Shoring up the shore: natural solutions to shoreline degradation

Many Americans tend to imagine the harmful effects of climate change as hitting hardest in far away, remote locations—but the necessity of implementing resilient infrastructure is no secret to New Yorkers. 

Set apart from yet coexisting with the bustling streets of the island of Manhattan lives Randall’s Island, a park-filled, borderline verdant land of a bit over 500 acres that’s just isolated from the city by the Harlem River, from Queens by the East River and from the Bronx by the Bronx Kill. 

Here, authorities and advocates are experimenting through a new program that will see the salt marshes—which once lined the majority of the greater New York area with wetlands, forming a protective buffer from storm surges and erosion—return once again to Randall’s Island’s meager coastline. 

Erosion is already evident in much of the shoreline, exposing the roots of doomed trees as the tide creeps ever closer to a sidewalk.

The island, along with its 433 acres of parkland, is managed by the Randall’s Island Park Alliance. It boasts its extensive programs that, in the summer time especially, bus hundreds of city kids to the island to learn about urban ecology, local wildlife and engage in sporty activities.

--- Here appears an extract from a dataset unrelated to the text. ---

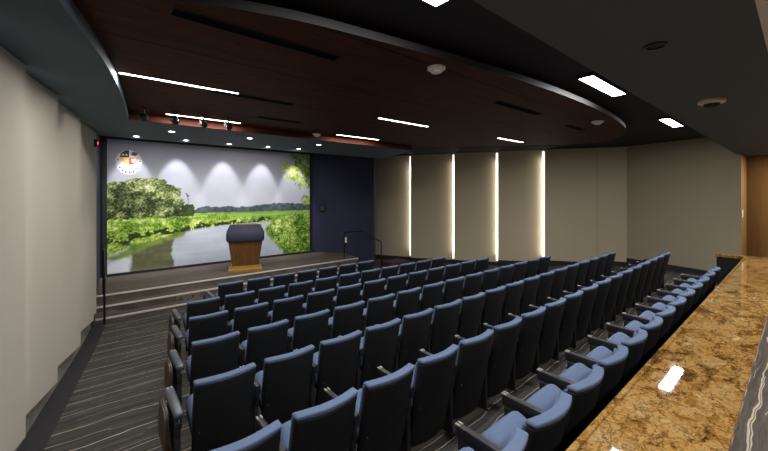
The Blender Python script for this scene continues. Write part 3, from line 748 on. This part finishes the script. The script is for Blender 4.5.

“Our restored waterfront areas offer natural flood and erosion control, actively clean air and water, provide nurseries for fish, and are sources of food for resident and migrating birds,” a statement reads on Randall Island’s website

“As a public park that is also an island in the middle of New York City, the Island has enormous potential as a resource for research into issues such as water quality and the success of restoration work in urban environments.”

Cordgrasses, shrubs and seaweed populate the expansive field that sits below the towering Triborough Bridge. The exposed mud is concealed at high tide as seawater rushes in from the Harlem River—and while it may look desolate, it remains one part of an environment that has one of the most robust track records on Earth as a biodiverse and carbon-sequestering ecosystem.